We are going to get school supplies on Tuesday, a backpack drive on the 20th and then go to the open house and I know I’ll be the only one to take her. I refuse to keep asking my Mom as my Dad is just terrified of her being there for anyone besides him and my little brother. He will make absolutely sure that she’s not able to come.

I think about how lonely I am sometimes but I’d rather be lonely than deal with someone controlling every aspect of my life. My Mom has allowed this and it’s honestly disgusting. Like all of this makes me sick. I just don’t know how the fuck you could handle this shit because that’s not normal or healthy!

All I know is I’m definitely excited for her to start school. She’s going to do so well and I’m happy about her making friends. She just adores other kids. It’s too bad my niece has been so ugly to her. I just can’t have her around people who should love her but get to mistreat her and make her feel like that’s okay.

I’m still thinking about missing out last night but I would rather be alive right now than worry about being dead. My little brother is absolutely crazy enough to kill someone and it ain’t gonna be me. It makes me very angry that my parents didn’t give him a life and he was taught to be just an absolute monster by my Dad.

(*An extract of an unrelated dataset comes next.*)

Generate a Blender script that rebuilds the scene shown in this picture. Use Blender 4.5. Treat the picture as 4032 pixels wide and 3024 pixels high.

It’s also sickening that my Dad is STILL just so selfish. It’s sad that he’s even jealous of my daughter and makes sure my Mom is around less than the bare minimum. I’m just glad my daughter wasn’t upset that Grandma wasn’t coming last night. I think she’s honestly just so used to this shit like I am that it doesn’t really get to her anymore. I have seen so many TIk Tok’s about how grandparents aren’t like they used to be and that’s accurate as all hell.

But I’ve realized that I’ve made enough effort with my Mom about her being there for my daughter that now it’s time to back off and see if she tries from her end. I’m just so burnt out with everyone at this point that I can’t put forth any more of my time and begging is just not the answer. If people want to be there, they will be. If not, fuck em.